Start of Listing
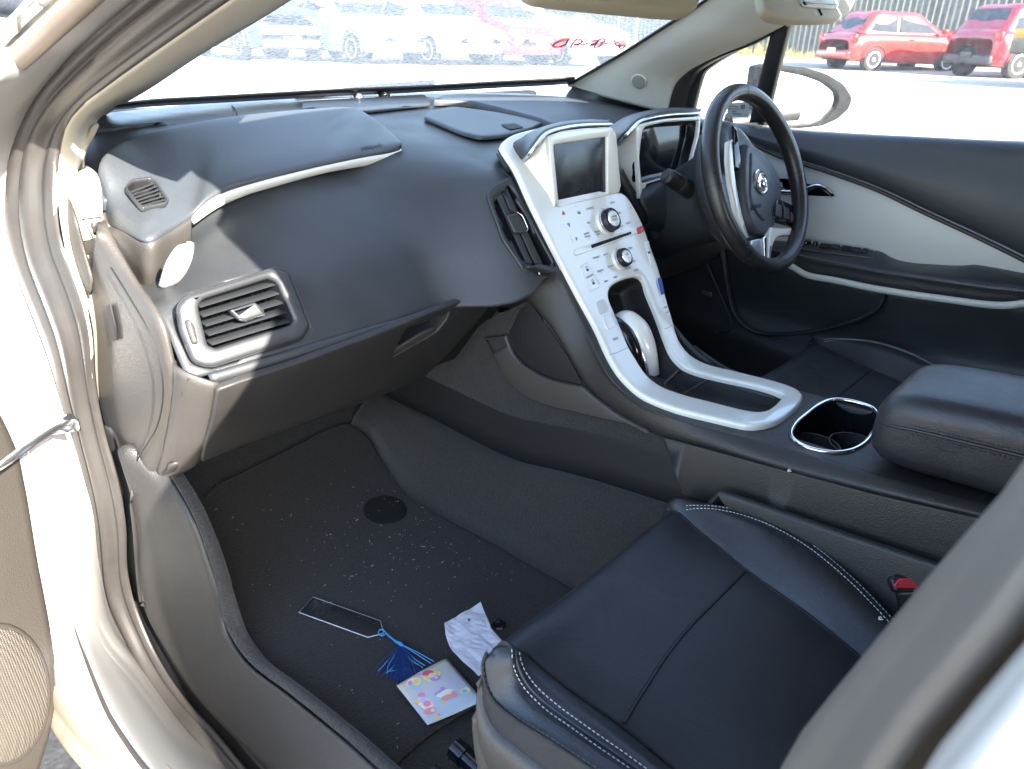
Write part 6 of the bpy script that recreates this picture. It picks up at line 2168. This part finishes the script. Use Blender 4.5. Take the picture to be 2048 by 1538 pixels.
for i in range(5200):
    y = rng.uniform(-6, 22)
    cl = .5 + .5 * math.sin(y * 1.9) * math.sin(y * .83 + 1)
    x = fx - .15 - rng.random() ** 2 * .9
    hgt = rng.uniform(.08, .22) + .55 * cl * rng.random() ** 2
    a = rng.uniform(0, 6.28)
    ww = rng.uniform(.006, .016)
    z = gz(x, y)
    lx, ly = rng.gauss(0, .09), rng.gauss(0, .09)
    k = len(V)
    V += [(x - ww * math.cos(a), y - ww * math.sin(a), z), (x + ww * math.cos(a), y + ww * math.sin(a), z), (x + lx, y + ly, z + hgt)]
    F.append((k, k + 1, k + 2))
wd = link("dry_grass", mesh("dry_grass", V, F), wm, smooth=False)
tag(wd, "dry yellow grass along the foot of the fence", "grass", kind="stuff")

# backdrop added for blown-out white behind the row; green awning near the pillar
sm = mat("pale_backdrop_wall", (.62, .62, .60), .7, vary=.05)
backdrop = thing("backdrop", "pale low backdrop wall added to whiten the view behind the parked row", "building", (16, 27, gz(16, 27)), rz=math.radians(-14))
V, F = [], []
for i in range(241):
    x = -17 + 34 * i / 240
    V += [(x, .03 * (i % 2), -.2), (x, .03 * (i % 2), 3.4)]
for i in range(240):
    F.append((2 * i, 2 * i + 1, 2 * i + 3, 2 * i + 2))
w1_ = link("wall", mesh("wall", V, F), sm, backdrop, smooth=False)
w1_.modifiers.new("thickness", 'SOLIDIFY').thickness = .06
box("roof", (0, 2.2, 3.55), (34.6, 5.2, .12), mat("grey_backdrop_roof", (.4, .4, .4), .5, metal=.2), backdrop, .02, Euler((math.radians(6), 0, 0)).to_matrix())
box("backdrop_door", (6, -.06, 1.4), (3.2, .08, 2.8), mat("backdrop_door", (.45, .46, .46), .5), backdrop, .01)
aw = gpt(1256, 118, 23)
awn = thing("awning", "green cloth awning on thin posts near the windscreen pillar", "awning", (aw.x, aw.y, aw.z))
gmx = mat("green_canvas", (.10, .20, .09), .8)
grid("canvas", [[Vector((-1.0, -.9, 1.55)), Vector((0, -1.0, 1.58)), Vector((1.0, -.9, 1.55))], [Vector((-1.0, .3, 1.95)), Vector((0, .3, 2.0)), Vector((1.0, .3, 1.95))], [Vector((-1, 1.2, 2.0)), Vector((0, 1.2, 2.05)), Vector((1, 1.2, 2.0))]], 12, 12, gmx, awn, .02)
for x in (-.95, .95):
    for y, hh in ((-.85, 1.55), (1.1, 1.98)):
        tube("post", [(x, y, 0), (x, y, hh)], .03, ALLOY, awn, 8)

# ================================================================== loose things in the footwell
fz = FS.at(0, FS.px(700, 1250)[1], .004).z
bm_ = thing("bookmark", "clear plastic bookmark with a blue tassel lying on the floor mat", "bookmark", tuple(atZ(690, 1240, fz)))


def child(o, root):
    o.parent = root
    o.matrix_parent_inverse = Matrix.Translation(-Vector(root.location))
    return o


FP = Plane((0, 0, fz + .001), (0, 0, 1))
bq = [(626, 1195), (598, 1226), (736, 1276), (767, 1268), (761, 1243)]
child(drape("bookmark_strip", bq, FP, M['clearplastic'], None, .0022, .0006), bm_)
child(tube("bookmark_edge", [FP.at(*FP.px(*q), .0014) for q in bq], .00075, M['acrylic_edge'], None, 5, closed=True, raw=True), bm_)
BL = mat("blue_tassel_thread", (.012, .045, .17), .55)
BLl = mat("light_blue_cord", (.06, .30, .62), .5)
kn = FP.at(*FP.px(802, 1294), .006)
lo_ = [FP.at(*FP.px(*q), .004) for q in ((768, 1262), (759, 1264), (758, 1272), (766, 1275), (772, 1270), (784, 1280), (793, 1289), (801, 1293))]
child(tube("tassel_cord", lo_, .0012, BLl, None, 6), bm_)
child(tube("tassel_cord", [FP.at(*FP.px(*q), .006) for q in ((764, 1264), (770, 1268), (776, 1276), (788, 1285), (801, 1292))], .0012, BLl, None, 6), bm_)
child(tube("tassel_knot", [FP.at(*FP.px(797, 1290), .006), kn, FP.at(*FP.px(804, 1299), .006)], [.002, .0036, .0022], BLl, None, 8), bm_)
rng = random.Random(5)
parts_d, parts_l = [], []
for i in range(110):
    f = rng.gauss(.5, .24)
    f = min(1.0, max(-.15, f))
    end = (757 + 92 * f + rng.gauss(0, 4), 1346 + 14 * math.sin(math.pi * min(1, max(0, f))) - 16 * max(0, f - .6) + rng.gauss(0, 6))
    midp = (801 + (end[0] - 801) * .45 + rng.gauss(0, 3), 1295 + (end[1] - 1295) * .5 + rng.gauss(0, 3))
    hz_ = rng.uniform(.002, .010)
    parts_d.append(tube("strand", [kn, FP.at(*FP.px(*midp), hz_), FP.at(*FP.px(*end), .0015)], .00045, BL, None, 4, res=8))
for e, mp_ in (((868, 1326), (835, 1310)), ((862, 1330), (832, 1313)), ((850, 1334), (828, 1322)), ((846, 1338), (822, 1325)), ((756, 1345), (780, 1322)), ((772, 1350), (790, 1335)), ((795, 1342), (775, 1348))):
    parts_l.append(tube("strand", [kn, FP.at(*FP.px(*mp_), .006), FP.at(*FP.px(*e), .003)], .0007, BLl, None, 5, res=10))
child(join_meshes("tassel", parts_d + parts_l), bm_)

# sheet of stickers
ss = thing("sticker_sheet", "square sheet of pastel sea creature stickers lying on the floor mat", "stickers", tuple(atZ(880, 1385, fz)))
cor = [atZ(793, 1371, fz + .010), atZ(893, 1316, fz + .003), atZ(966, 1401, fz + .010), atZ(855, 1450, fz + .004)]
spm = bpy.data.materials.new("sticker_paper")
spm.use_nodes = True
nt = spm.node_tree
tcn = nt.nodes.new("ShaderNodeTexCoord")
sx_ = nt.nodes.new("ShaderNodeSeparateXYZ")
rmp = nt.nodes.new("ShaderNodeValToRGB")
rmp.color_ramp.elements[0].color = (.62, .58, .42, 1)
rmp.color_ramp.elements[1].color = (.42, .54, .58, 1)
e_ = rmp.color_ramp.elements.new(.5)
e_.color = (.55, .53, .60, 1)
nt.links.new(tcn.outputs["Generated"], sx_.inputs[0])
nt.links.new(sx_.outputs[1], rmp.inputs[0])
mp2 = nt.nodes.new("ShaderNodeMath")
mp2.operation = 'SUBTRACT'
mp2.inputs[0].default_value = 1
nt.links.new(sx_.outputs[1], mp2.inputs[1])
nt.links.new(mp2.outputs[0], rmp.inputs[0])
nt.links.new(rmp.outputs[0], nt.nodes["Principled BSDF"].inputs["Base Color"])
nt.nodes["Principled BSDF"].inputs["Roughness"].default_value = .45


class Bil:
    """gently curled paper between four corners"""
    def at(s, u, v, h=0.0):
        a = cor[0].lerp(cor[1], u)
        b = cor[3].lerp(cor[2], u)
        p = a.lerp(b, v)
        p.z += .004 * math.sin(u * 3.1) * math.sin(v * 3.0 + .5)
        return p + Vector((0, 0, h))

    def frame(s, u, v):
        return (cor[1] - cor[0]).normalized(), (cor[3] - cor[0]).normalized(), Vector((0, 0, 1))


BS = Bil()
V = [BS.at(i / 14, k / 14) for k in range(15) for i in range(15)]
F = [(k * 15 + i, k * 15 + i + 1, (k + 1) * 15 + i + 1, (k + 1) * 15 + i) for k in range(14) for i in range(14)]
sh = link("paper", mesh("paper", V, F), spm, None)
sh.modifiers.new("thickness", 'SOLIDIFY').thickness = .0005
if sum(p.normal.z for p in sh.data.polygons) < 0:
    sh.data.flip_normals()
child(sh, ss)
pal = dict(pink=(.80, .25, .40), coral=(.78, .30, .28), yellow=(.85, .62, .16), teal=(.30, .62, .60), purple=(.42, .30, .62), lilac=(.60, .52, .80), skin=(.85, .62, .48), blue=(.25, .50, .68), red=(.68, .10, .16), cream=(.85, .78, .55))
pm = {k: mat("sticker_" + k, v, .4) for k, v in pal.items()}


def blob(pts, m, h=.0006):
    """a flat printed shape on the sheet, given by points in sheet units"""
    q = cr2(pts, 24)
    k = len(q)
    V = [BS.at(min(.99, max(.01, a)), min(.99, max(.01, b)), h) for a, b in q]
    c = (sum(a for a, b in q) / k, sum(b for a, b in q) / k)
    V.append(BS.at(*c, h))
    F = [(i, (i + 1) % k, k) for i in range(k)]
    me = mesh("sticker", V, F)
    if sum(p.normal.z for p in me.polygons) < 0:
        me.flip_normals()
    return link("sticker", me, pm[m], None, smooth=False)


def ell(cx_, cy_, a, b, t=0.0):
    return [(cx_ + a * math.cos(k) * math.cos(t) - b * math.sin(k) * math.sin(t), cy_ + a * math.cos(k) * math.sin(t) + b * math.sin(k) * math.cos(t)) for k in np.linspace(0, 2 * math.pi, 13)[:-1]]


groups = [
    [(ell(.25, .14, .12, .10, .3), 'cream', 0), (ell(.20, .12, .05, .05), 'pink', 1), (ell(.28, .15, .06, .06), 'yellow', 1), (ell(.20, .22, .09, .04, 1.0), 'teal', 1), (ell(.24, .30, .06, .025, .2), 'lilac', 1), (ell(.25, .13, .03, .03), 'skin', 2)],
    [(ell(.56, .20, .14, .13, .4), 'cream', 0), (ell(.54, .12, .10, .06, .3), 'red', 1), (ell(.56, .20, .06, .05), 'skin', 2), (ell(.58, .28, .09, .06, .2), 'purple', 1), (ell(.60, .28, .03, .03), 'skin', 2), (ell(.47, .20, .03, .07), 'yellow', 1), (ell(.66, .18, .03, .06), 'yellow', 1)],
    [(ell(.44, .035, .05, .03, .2), 'lilac', 1), (ell(.41, .05, .03, .03), 'pink', 1)],
    [(ell(.18, .62, .09, .16, -.2), 'cream', 0), (ell(.22, .44, .06, .04, .5), 'pink', 1), (ell(.18, .54, .05, .06), 'lilac', 1), (ell(.10, .52, .07, .03, .5), 'yellow', 1), (ell(.20, .64, .06, .06), 'pink', 2), (ell(.17, .78, .10, .06, .2), 'coral', 1), (ell(.21, .80, .035, .035), 'skin', 2), (ell(.26, .70, .03, .04), 'skin', 1)],
    [(ell(.55, .64, .16, .09, .1), 'cream', 0), (ell(.50, .55, .12, .025, -.1), 'purple', 1), (ell(.56, .52, .03, .03), 'purple', 1), (ell(.40, .66, .05, .035, .8), 'teal', 1), (ell(.54, .70, .11, .04, .1), 'coral', 2), (ell(.66, .70, .06, .06), 'coral', 1), (ell(.62, .66, .03, .025), 'skin', 3), (ell(.44, .76, .05, .02, .9), 'yellow', 1)],
    [(ell(.86, .72, .09, .06, .0), 'cream', 0), (ell(.84, .73, .05, .035), 'blue', 1), (ell(.92, .78, .025, .025), 'yellow', 1), (ell(.80, .68, .02, .02), 'yellow', 1), (ell(.87, .66, .025, .012), 'yellow', 1)],
    [(ell(.20, .95, .05, .035), 'yellow', 1), (ell(.25, .91, .025, .02), 'pink', 1)],
    [(ell(.72, .22, .03, .025), 'cream', 1), (ell(.73, .22, .018, .018), 'yellow', 2)],
    [(ell(.86, .22, .02, .012), 'yellow', 1)],
]
for g in groups:
    child(join_meshes("sticker", [blob(a, m_, .0010 + .0003 * k) for a, m_, k in g]), ss)

# creased white paper half under the seat
pp = thing("paper_scrap", "creased white paper scrap lying against the seat on the floor mat", "paper", tuple(atZ(940, 1280, fz)))
pq = [(961, 1207), (925, 1226), (889, 1247), (891, 1270), (898, 1290), (905, 1302), (926, 1324), (957, 1352), (963, 1349), (975, 1318), (1004, 1282), (996, 1274), (982, 1258), (976, 1240)]
pl_ = Plane((0, 0, fz + .012), (.10, -.16, 1))
po = drape("paper_sheet", pq, pl_, mat("white_paper", (.56, .55, .60), .6), None, .0006, .0001, res=.007, crown=.0001)
import mathutils.noise as mn
for v_ in po.data.vertices:
    q = v_.co * 38
    r_ = mn.noise(q)
    v_.co.z += .0050 * abs(r_) - .001 + .0018 * abs(mn.noise(q * 2.3))
pt3 = bvh(po)
po.data.polygons.foreach_set('use_smooth', [False] * len(po.data.polygons))
child(po, pp)
child(drape("punched_hole", [(937, 1236), (940, 1239), (939, 1243), (936, 1242)], Plane(on(pt3, 938, 1240, .0008), (0, 0, 1)), M['slot'], None, .0004, .0001), pp)

# crumbs and grit
cr_m = mat("pale_crumbs", (.21, .195, .165), .8, vary=.4, vscale=50)
V, F = [], []
rng = random.Random(11)
spots = []
for i in range(260):
    a = (rng.uniform(420, 1080), rng.uniform(900, 1500))
    if rng.random() < .55:
        a = (rng.gauss(800, 110), rng.gauss(1085, 55))
    spots.append(a)
mpoly = [tuple(q[:2]) for q in mo]
for a in spots:
    if not inside(a, mpoly):
        continue
    u, v = FS.px(*a)
    p = FS.at(u, v, .0032)
    ln_ = rng.choice((.0007, .0008, .001, .0012, .0018, .0035)) * rng.uniform(.6, 1.3)
    w_r = rng.uniform(.0005, .0009)
    t = rng.uniform(0, 6.28)
    dx_, dy_ = Vector((math.cos(t), math.sin(t), .1)) * ln_, Vector((-math.sin(t), math.cos(t), 0)) * w_r
    k = len(V)
    for s1, s2, s3 in ((-1, -1, 0), (1, -1, 0), (1, 1, 0), (-1, 1, 0), (-.7, -.6, 1), (.7, -.6, 1), (.7, .6, 1), (-.7, .6, 1)):
        V.append(p + dx_ * s1 + dy_ * s2 + Vector((0, 0, w_r * 1.3 * s3)))
    F += [(k, k + 1, k + 5, k + 4), (k + 1, k + 2, k + 6, k + 5), (k + 2, k + 3, k + 7, k + 6), (k + 3, k, k + 4, k + 7), (k + 4, k + 5, k + 6, k + 7)]
cb = link("crumbs", mesh("crumbs", V, F), cr_m, smooth=False)
tag(cb, "pale crumbs and grit scattered over the floor mat", "crumbs", kind="stuff")

# two stray flecks of lint
for nm, q, tr_, lb in (("lint_fleck", (1761, 1238), trR, "small white fleck of lint on the seat bolster near the belt buckle"), ("lint_fleck", (1583, 938), None, "small pale fleck on the console edge below the cup holder")):
    c = on(tr_, *q, .001) if tr_ else px1.at(*px1.px(*q), .006)
    pts_ = [c + Vector((.0022 * math.cos(a) * (1 + .3 * math.sin(3 * a)), .0022 * math.sin(a), .0006 * math.sin(2 * a))) for a in np.linspace(0, 5.2, 9)]
    tag(tube(nm, pts_, .0008, M['thread'], None, 6), lb, "lint")
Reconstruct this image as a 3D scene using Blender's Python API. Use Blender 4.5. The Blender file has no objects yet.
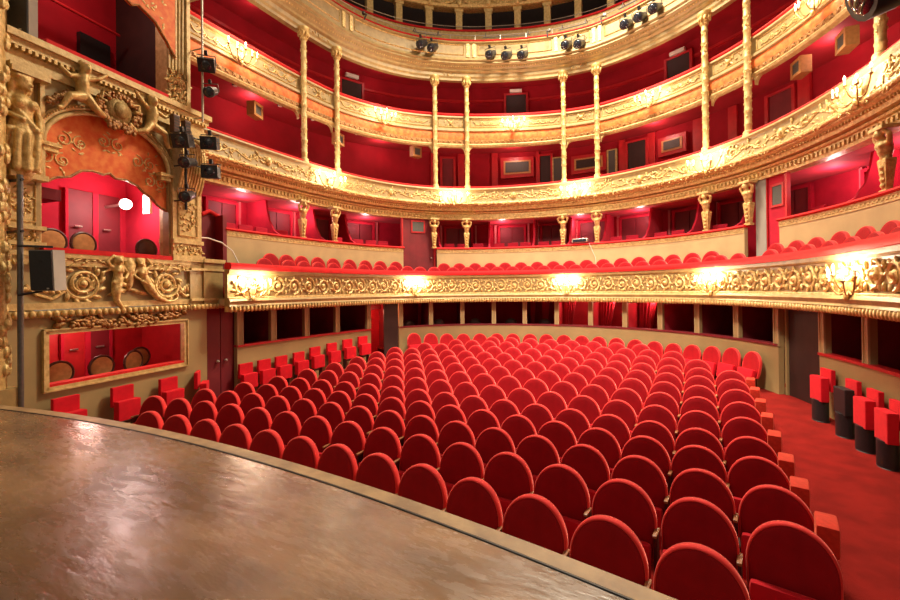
End of Listing
## Task requirements
Only the lines from the start of the records to the line with "yellow grass along" belong in the copy. Print them exactly, minus pictures.

## Output for this exercise
Write part 6 of the bpy script that recreates this picture. It picks up at line 2168. This part finishes the script. Use Blender 4.5. Take the picture to be 2048 by 1538 pixels.
for i in range(5200):
    y = rng.uniform(-6, 22)
    cl = .5 + .5 * math.sin(y * 1.9) * math.sin(y * .83 + 1)
    x = fx - .15 - rng.random() ** 2 * .9
    hgt = rng.uniform(.08, .22) + .55 * cl * rng.random() ** 2
    a = rng.uniform(0, 6.28)
    ww = rng.uniform(.006, .016)
    z = gz(x, y)
    lx, ly = rng.gauss(0, .09), rng.gauss(0, .09)
    k = len(V)
    V += [(x - ww * math.cos(a), y - ww * math.sin(a), z), (x + ww * math.cos(a), y + ww * math.sin(a), z), (x + lx, y + ly, z + hgt)]
    F.append((k, k + 1, k + 2))
wd = link("dry_grass", mesh("dry_grass", V, F), wm, smooth=False)
tag(wd, "dry yellow grass along the foot of the fence", "grass", kind="stuff")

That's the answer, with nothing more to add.